Porterville Recorder

Another year of being dutiful, industriou­s and adorably harmless

- ROB FOSTER

The second decade of the 21st century will soon be just a reference point. This one, however, may read a tad raw.

My greatest gift of 2020 is that so far I’ve managed to get through it... just a few more weeks left until it won’t qualify for the enddate on my headstone. I still just barely qualify as “playing with a full deck.”

I’ve still got both Jokers, that’s all I’ll say.

I voted democratic in previous presidenti­al elections, but didn’t in later ones. Most of our local reps are typical career-wonks who’ve never punched an honest timecard in their over-privileged lives. I can hardly believe we keep granting them another term, to keep waddling to the bank.

I’ve seen so many people championin­g so many causes over the decades, that have all become irrelevant with time. Only the times have changed.

All the old secrets are meaningles­s. Any “blatant illegaliti­es” have by now certainly fallen to a statute of limitation­s, in light of present-day wrongs that have topped the old ones. Even the police who once cruised our neighborho­od, if still alive, are sitting in rest homes talking about those ‘mean streets’ of four decades ago, chalking the tires of the potato-chip man’s delivery truck, or staking out the 7-11 for the Sunday morning hangover squad.
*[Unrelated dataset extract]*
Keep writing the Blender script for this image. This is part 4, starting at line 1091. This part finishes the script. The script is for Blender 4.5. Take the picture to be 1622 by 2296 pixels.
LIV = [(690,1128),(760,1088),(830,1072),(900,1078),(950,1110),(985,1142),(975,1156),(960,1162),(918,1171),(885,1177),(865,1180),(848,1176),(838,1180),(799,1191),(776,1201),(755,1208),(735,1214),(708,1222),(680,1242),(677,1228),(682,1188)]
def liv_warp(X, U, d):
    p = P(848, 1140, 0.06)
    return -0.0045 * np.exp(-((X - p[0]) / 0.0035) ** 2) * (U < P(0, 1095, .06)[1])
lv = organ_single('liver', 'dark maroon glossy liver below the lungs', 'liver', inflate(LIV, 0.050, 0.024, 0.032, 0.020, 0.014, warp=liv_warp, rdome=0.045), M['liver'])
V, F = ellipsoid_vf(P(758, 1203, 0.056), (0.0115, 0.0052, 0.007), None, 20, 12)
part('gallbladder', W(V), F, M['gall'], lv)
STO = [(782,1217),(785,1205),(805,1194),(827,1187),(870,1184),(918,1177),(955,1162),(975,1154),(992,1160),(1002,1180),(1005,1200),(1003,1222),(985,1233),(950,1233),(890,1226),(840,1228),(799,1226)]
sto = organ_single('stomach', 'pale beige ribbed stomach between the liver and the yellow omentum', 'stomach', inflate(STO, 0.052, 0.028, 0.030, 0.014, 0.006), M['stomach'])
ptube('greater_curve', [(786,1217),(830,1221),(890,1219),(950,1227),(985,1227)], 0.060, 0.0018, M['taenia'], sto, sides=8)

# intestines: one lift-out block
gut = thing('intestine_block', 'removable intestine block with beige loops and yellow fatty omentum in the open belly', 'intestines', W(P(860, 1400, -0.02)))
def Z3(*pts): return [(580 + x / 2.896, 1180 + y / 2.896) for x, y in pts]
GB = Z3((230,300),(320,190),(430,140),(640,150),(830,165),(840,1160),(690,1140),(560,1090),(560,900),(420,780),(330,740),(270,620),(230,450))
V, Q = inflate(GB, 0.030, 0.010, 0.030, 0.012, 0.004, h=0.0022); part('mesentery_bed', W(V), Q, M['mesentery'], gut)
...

2020 was not a year of nostalgia for me, but writing about it has certainly stirred up a dust-devil of memories. In many ways I long to return home, but that’s the one thing I can never do – the 21st century is one of forward motion; gazes fixed upon a horizon, that may be just the edge of a cliff if we aren’t careful.
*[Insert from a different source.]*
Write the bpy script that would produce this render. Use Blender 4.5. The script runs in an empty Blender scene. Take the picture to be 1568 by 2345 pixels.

The holidays approach, and I’ve come to know this certain time of year as one of inner calm. I enjoy the exciting, yet also soothing, space of days between Halloween and Christmas. Sure, I see and detest all the rampant commercial­ism and chaotic self-distractio­n as much as anyone. I once regarded Halloween as my favorite holiday, but have come to see a new truth there as well – its pagan self-indulgence is even a bit more dangerous than Christmas’s, because it masquerade­s as ancestral virtue. At Christmast­ime we’ve come to make no pretense about the shelving of Christ and the embrace of brazen commercial­ism – that at least is an attempt at – perhaps incriminat­ing – honesty.

The ancients had no monopoly on wisdom. They swilled just as hard, smoked whatever they could manage to roll and light, and were every bit as pleased with themselves. We just do it all better and faster because we enjoy modern time-savers like bottle openers and lighters, and our vice substances come convenient­ly prepackage­d.

I think Halloween began its descent on my personal score card when I noticed it had ceased being a kids’ celebratio­n of fun dress-up and candy, and become an adult altar-day for boozing and soullessne­ss. I believe a certain contingent of people subconscio­usly use Halloween to let their pathologie­s breathe, or flesh out long-held secret yearnings, with a superficia­l belief that they are playfully mocking those things. Halloween, a holiday with pagan roots, and Christmas, with Christian roots, have both become national days of psychologi­cal valve loosening. What does that really say about modest girls who dress as sluts, butch girls who go as nurses and Little Bo-peeps. The mama’s boys as vampires. The geeks as powerful scifi warriors. The jokesters who become transvesti­tes, never clowns. The bullies who morph into doctors or hobos (there’s a psychology term paper in the making).

At least one slacker or hipster obligates himself to show up as a priest, or even more hardcore... Jesus.

Maybe that’s the “honesty” I thought I was missing, but it makes me do a doggy-headwag. I stopped dressing for Halloween, and stopped formalizin­g for Christmas, a long time ago. Maybe I finally got to a place where I figured I’m too old to keep feeding my subconscio­us. I’m not better than you, I’m just up late over-thinking it all.

I still miss the kids dressed up, out having fun. That’s what Christmas once was too. Parents and kids enjoying some common ground. Halloween. Christmas.

Now my candy is sage stuffing, pumpkin pie, and good coffee. And I have an excuse to, sparingly, fall off my own wagon. The 2000’s were when I got serious about The Wagon. When I admitted there was a Wagon. And that I’d fallen off of it, and had been tangential­ly jogging along behind.